Start of Data section

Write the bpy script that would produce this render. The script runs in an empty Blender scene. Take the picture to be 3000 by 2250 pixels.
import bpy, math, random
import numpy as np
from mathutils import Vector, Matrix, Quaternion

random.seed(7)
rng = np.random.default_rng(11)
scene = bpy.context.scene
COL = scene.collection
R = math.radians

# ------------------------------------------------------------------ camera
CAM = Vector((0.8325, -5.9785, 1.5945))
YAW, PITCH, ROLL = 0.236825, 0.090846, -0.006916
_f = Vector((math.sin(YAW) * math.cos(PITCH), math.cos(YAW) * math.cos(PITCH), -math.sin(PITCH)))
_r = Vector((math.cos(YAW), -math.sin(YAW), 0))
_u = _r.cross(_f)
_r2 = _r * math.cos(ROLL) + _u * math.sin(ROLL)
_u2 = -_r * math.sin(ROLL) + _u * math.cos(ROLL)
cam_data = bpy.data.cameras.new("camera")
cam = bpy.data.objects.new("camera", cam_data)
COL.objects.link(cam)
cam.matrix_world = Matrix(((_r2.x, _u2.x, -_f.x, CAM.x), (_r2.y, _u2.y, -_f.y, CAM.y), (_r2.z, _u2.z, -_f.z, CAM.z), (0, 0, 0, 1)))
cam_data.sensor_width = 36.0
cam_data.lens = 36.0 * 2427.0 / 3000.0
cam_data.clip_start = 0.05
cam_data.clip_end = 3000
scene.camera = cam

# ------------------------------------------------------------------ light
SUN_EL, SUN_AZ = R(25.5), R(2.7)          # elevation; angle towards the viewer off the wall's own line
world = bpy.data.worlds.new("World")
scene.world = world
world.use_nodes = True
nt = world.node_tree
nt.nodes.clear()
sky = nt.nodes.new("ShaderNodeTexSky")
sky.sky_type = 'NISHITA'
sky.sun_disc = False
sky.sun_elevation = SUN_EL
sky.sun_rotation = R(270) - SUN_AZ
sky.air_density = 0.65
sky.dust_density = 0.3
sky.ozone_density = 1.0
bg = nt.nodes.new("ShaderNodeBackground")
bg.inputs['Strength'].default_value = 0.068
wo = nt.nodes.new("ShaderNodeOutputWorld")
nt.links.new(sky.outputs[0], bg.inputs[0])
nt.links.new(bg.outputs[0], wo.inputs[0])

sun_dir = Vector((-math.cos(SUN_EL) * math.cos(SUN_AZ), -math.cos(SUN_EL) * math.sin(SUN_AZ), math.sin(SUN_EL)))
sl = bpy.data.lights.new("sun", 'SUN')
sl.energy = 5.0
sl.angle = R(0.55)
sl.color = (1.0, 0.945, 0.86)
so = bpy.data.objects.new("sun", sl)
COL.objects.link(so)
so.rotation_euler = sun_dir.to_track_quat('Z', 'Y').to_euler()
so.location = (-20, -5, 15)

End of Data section

Please set down the whole listing above without altering a single line.

**Output of the exercise**
Write the bpy script that would produce this render. The script runs in an empty Blender scene. Take the picture to be 3000 by 2250 pixels.
import bpy, math, random
import numpy as np
from mathutils import Vector, Matrix, Quaternion

random.seed(7)
rng = np.random.default_rng(11)
scene = bpy.context.scene
COL = scene.collection
R = math.radians

# ------------------------------------------------------------------ camera
CAM = Vector((0.8325, -5.9785, 1.5945))
YAW, PITCH, ROLL = 0.236825, 0.090846, -0.006916
_f = Vector((math.sin(YAW) * math.cos(PITCH), math.cos(YAW) * math.cos(PITCH), -math.sin(PITCH)))
_r = Vector((math.cos(YAW), -math.sin(YAW), 0))
_u = _r.cross(_f)
_r2 = _r * math.cos(ROLL) + _u * math.sin(ROLL)
_u2 = -_r * math.sin(ROLL) + _u * math.cos(ROLL)
cam_data = bpy.data.cameras.new("camera")
cam = bpy.data.objects.new("camera", cam_data)
COL.objects.link(cam)
cam.matrix_world = Matrix(((_r2.x, _u2.x, -_f.x, CAM.x), (_r2.y, _u2.y, -_f.y, CAM.y), (_r2.z, _u2.z, -_f.z, CAM.z), (0, 0, 0, 1)))
cam_data.sensor_width = 36.0
cam_data.lens = 36.0 * 2427.0 / 3000.0
cam_data.clip_start = 0.05
cam_data.clip_end = 3000
scene.camera = cam

# ------------------------------------------------------------------ light
SUN_EL, SUN_AZ = R(25.5), R(2.7)          # elevation; angle towards the viewer off the wall's own line
world = bpy.data.worlds.new("World")
scene.world = world
world.use_nodes = True
nt = world.node_tree
nt.nodes.clear()
sky = nt.nodes.new("ShaderNodeTexSky")
sky.sky_type = 'NISHITA'
sky.sun_disc = False
sky.sun_elevation = SUN_EL
sky.sun_rotation = R(270) - SUN_AZ
sky.air_density = 0.65
sky.dust_density = 0.3
sky.ozone_density = 1.0
bg = nt.nodes.new("ShaderNodeBackground")
bg.inputs['Strength'].default_value = 0.068
wo = nt.nodes.new("ShaderNodeOutputWorld")
nt.links.new(sky.outputs[0], bg.inputs[0])
nt.links.new(bg.outputs[0], wo.inputs[0])

sun_dir = Vector((-math.cos(SUN_EL) * math.cos(SUN_AZ), -math.cos(SUN_EL) * math.sin(SUN_AZ), math.sin(SUN_EL)))
sl = bpy.data.lights.new("sun", 'SUN')
sl.energy = 5.0
sl.angle = R(0.55)
sl.color = (1.0, 0.945, 0.86)
so = bpy.data.objects.new("sun", sl)
COL.objects.link(so)
so.rotation_euler = sun_dir.to_track_quat('Z', 'Y').to_euler()
so.location = (-20, -5, 15)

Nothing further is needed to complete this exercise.